The judge will then make a report to the Sixth Circuit Court of Appeals in Ohio. But what action the circuit will take--and has the authority to take--is open to question.

Many observers have speculated the Sixth Circuit will reopen Demjanjuk's denaturalization and extradition proceedings. However, Justice Department officials last summer contended the federal appeals court lacked authority to reconsider Demjanjuk's 1986 extradition.

And last June, Robert Mueller, head of the Justice Department's criminal division, said the department's Office of Professional Responsibility was reviewing the Justice Department's handling of the Demjanjuk case. But an official from that office, speaking on condition of anonymity, said in an interview last month that his office could not discipline people who no longer work for the government.

It could take years before this and other matters of jurisdiction are worked out in court. But in the near future, Ryan, who joined Harvard's Office of the General Counsel in 1985, is more worried about what Wiseman and the federal appeals court could do to his professional reputation.

Some lawyers who have followed the case see the Sixth Circuit inquiry as a political attempt by Pat Buchanan and others to get Nazi hunters like Ryan.

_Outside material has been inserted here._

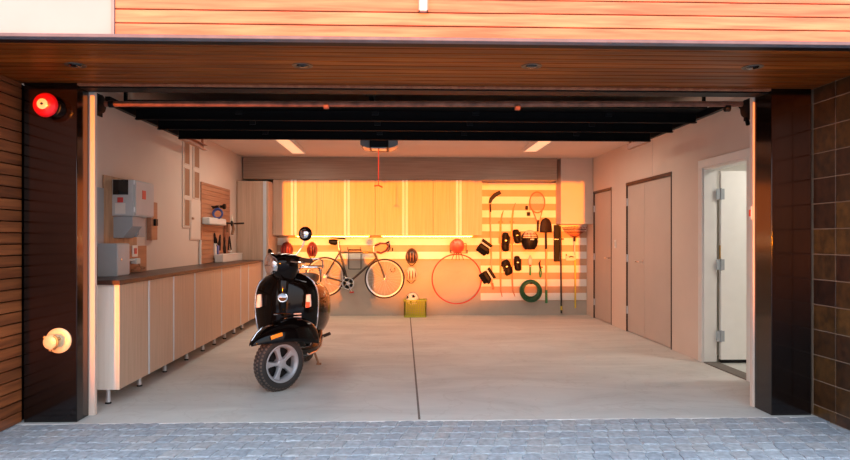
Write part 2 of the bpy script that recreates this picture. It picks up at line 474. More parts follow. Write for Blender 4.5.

"These are not civil libertarians who try to criticize the government for its over zealousness, but people who consider Demjanjuk a hero," says Professor of Law Alan M. Dershowitz. "To single out Allan Ryan, who is one of the most decent, honorable men I've worked with, is just outrageous."

Experts in legal ethics believe the federal appeals court would have to find that Ryan personally withheld evidence in the Demjanjuk case before the Harvard attorney could be disciplined. And Ryan denied suppressing evidence under oath in a hearing before Wiseman last month in Boston.

Any finding for or against Ryan would rest largely on the court's interpretation of a murky issue--what constitutes suppression of evidence.